Microcavity coupled quantum dot emission with detuning control

Solution processed colloidal semiconductor quantum dots (QDs) have size-tunable optical transitions and high quantum efficiencies, enabling various applications in opto-electronic devices. To enrich the functionality of QD-based opto-electronic devices, colloidal semiconductor QDs have been frequently coupled with optical cavities to enable emission modulation. However, it remains a challenge to fully understand the interaction between the optical cavity resonance and the QD emission, especially for the planar optical microcavities.
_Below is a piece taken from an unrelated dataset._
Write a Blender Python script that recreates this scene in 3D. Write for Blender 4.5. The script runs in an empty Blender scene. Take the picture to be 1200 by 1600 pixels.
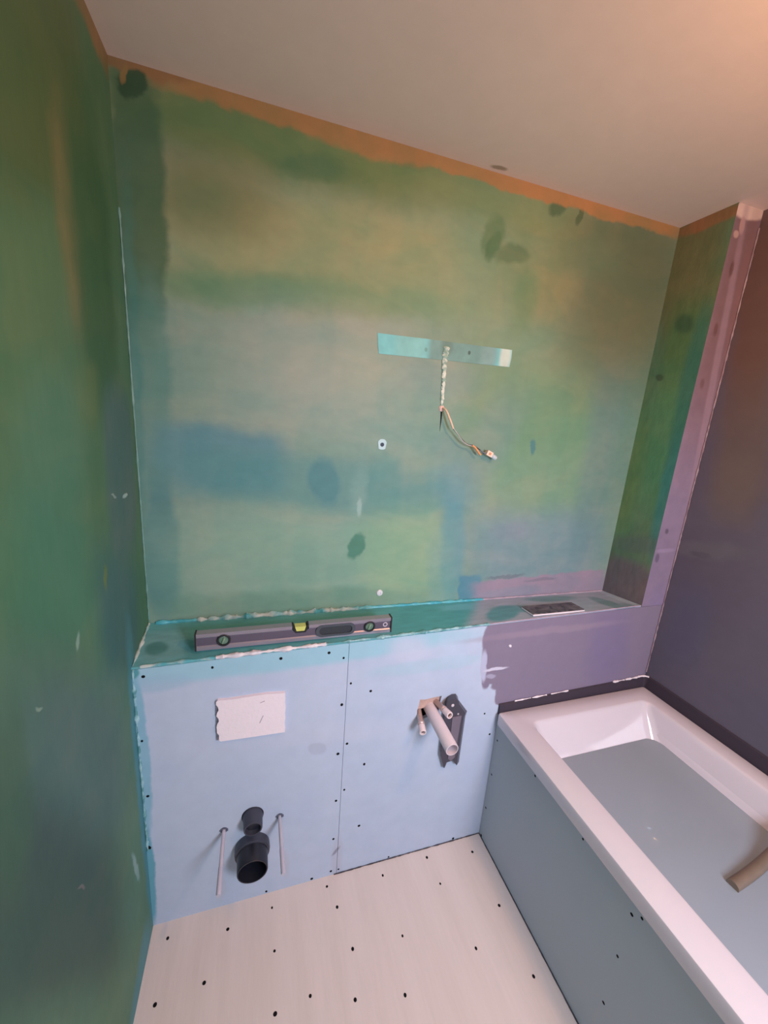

Here, we have investigated the light emission of colloidal semiconductor QDs in the planar Fabry-Perot microcavity consisted of two Ag mirrors. With the matched QD and cavity resonance, the microcavity coupled QD samples show a prominently narrower emission linewidth and emission angle range because of the efficient QD-cavity coupling, while with a slightly positive or negative energy detuning, the linewidth and angular distribution of the microcavity coupled QD emission both become broadened. Furthermore, with the standard lithography technique, the microcavity coupled QD sample can be patterned into arbitrary geometries, showing extra features of in-plane mode confinement. Our work highlights the important role of detuning in determining the coupling between colloidal semiconductor QDs and microcavities and paves the way for the future design of microcavity coupled QD devices.